Staff members of al-Jazeera International work at a news studio in Doha on Jan. 1, 2015.

Photo: AP

Four Arab states boycotting Qatar over alleged support for terrorism have sent Doha a list of 13 demands, including closing al-Jazeera television and reducing ties to their regional adversary Iran, an official of one of the four countries said.

The demands aimed at ending the worst Gulf Arab crisis in years appear designed to quash a two decade-old foreign policy in which Qatar has punched well above its weight, striding the stage as a peace broker, often in conflicts in Muslim nations.

Doha’s independent-minded approach, including a dovish line on Iran and support for Muslim groups, in particular the Muslim Brotherhood, has incensed some of its neighbors who see political Islam as a threat to their dynastic rule.

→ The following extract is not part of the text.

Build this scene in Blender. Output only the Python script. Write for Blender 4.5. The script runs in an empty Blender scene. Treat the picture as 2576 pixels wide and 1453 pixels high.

The list, compiled by Saudi Arabia, the United Arab Emirates, Egypt and Bahrain, which cut economic, diplomatic and travel ties with Doha on June 5, also demands the closing of a Turkish military base in Qatar, the official told reporters.

Turkish Minister of National Defense Fikri Isik rejected the demand, saying any call for the base to be shut would represent interference in Ankara’s relations with Doha.

He suggested instead that Turkey might bolster its presence.

“Strengthening the Turkish base would be a positive step in terms of the Gulf’s security,” he said. “Re-evaluating the base agreement with Qatar is not on our agenda.”

Qatar must also announce it is severing ties with terrorist, ideological and sectarian organizations, including the Muslim Brotherhood, the Islamic State group, al-Qaeda, Hezbollah and Jabhat Fateh al Sham, formerly al-Qaeda’s branch in Syria, the Arab official said, and surrender all designated terrorists on its territory.

The four Arab nations have accused Qatar of funding terrorism, fomenting regional instability and cozying up to revolutionary theocracy Iran. Qatar has denied the accusations.

Qatari officials did not reply immediately to requests for comment.

However, on Monday, Qatari Minister of Foreign Affairs Sheikh Mohammed bin Abdulrahman Al Thani said Qatar would not negotiate with the four states unless they lifted their measures against Doha.

The nations gave Doha 10 days to comply, failing which the list becomes “void,” the official said without elaborating, suggesting the offer to end the dispute in return for the 13 steps would no longer be on the table.

“The demands are so aggressive that it makes it close to impossible to currently see a resolution of that conflict,” said Olivier Jakob, a strategist at Switzerland-based oil consultancy Petromatrix GmbH.

Several Qataris who spoke to reporters described the demands as unreasonable.

“Imagine another country demanding that CNN be closed,” said 40-year-old Haseeb Mansour, who works for telecom operator Ooredoo.

Abdullah al-Muhanadi, a retired public sector employee shopping for groceries in Doha yesterday morning, said the boycott must be lifted before negotiations to resolve the dispute could start.

“There’s a lot on the list that is simply not true or unreasonable, so how can we comply?” he said.